This Chef's Favourite Spoon: Gray Kunz
Chefs like spoons as much as they like knives—there, I said it, the secret is out—different spoons for checking seasoning, stirring, plating, basting, flipping, making a quenelle, sauce drizzling, or swooping puree across a dish. What if, like Sauron’s ring forged in Mount Doom, there was one spoon to rule them all?
1991 — Lespinasse, New York City, Gray Kunz at the stove producing some of the best food, and future chefs, the world will taste. Chef Kunz developed what he considered to be the perfect spoon with a 9” handle and 2 ½ tablespoon bowl, ideal for butter basting, saucing, and plating. Legend tells that when he first had the spoons developed, only currently employed cooks could use them. The spoons were numbered and signed in and out; when you left Kunz’s kitchen, you gave your spoon back.
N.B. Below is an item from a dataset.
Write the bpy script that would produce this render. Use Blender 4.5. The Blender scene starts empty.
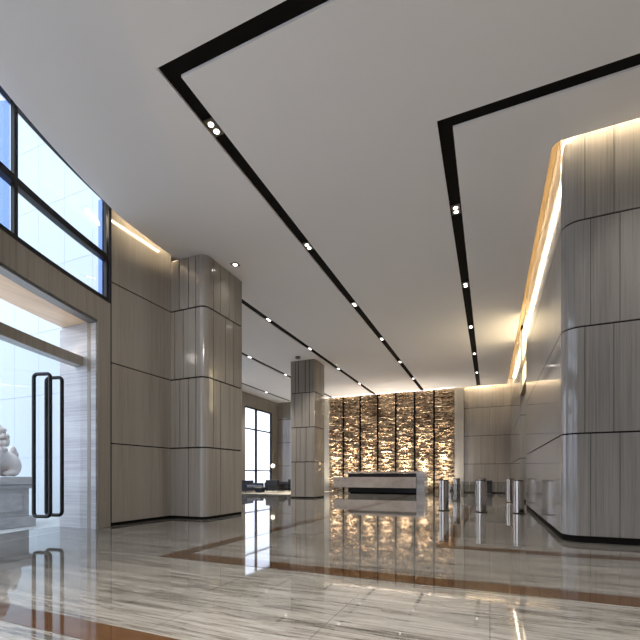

Luckily, someone somewhere convinced someone else that the rest of us deserve better spoons and they started creeping across North America in the late 90s. When I was a young cook in Ottawa, pouring over Art Culinaire back issues, reading the food section in the Times and working hours that I couldn’t dream of pulling anymore, owning one of these was a rite of passage; only the best cooks owned one. Friends visiting New York to stage always came back with a Kunz spoon. One chef I worked for kept his in a locked drawer; it only made appearances during service and was never touched by anyone else.
The same thought and craft that goes into a hand-made kitchen knife is apparent; the brushed stainless steel and delicately stamped “Gray Kunz”, the narrow balanced handle, and slightly tapered edges direct your demi-glace just so. Just holding onto it feels powerful, the weight in your hand tells you that this is a tool destined for great things.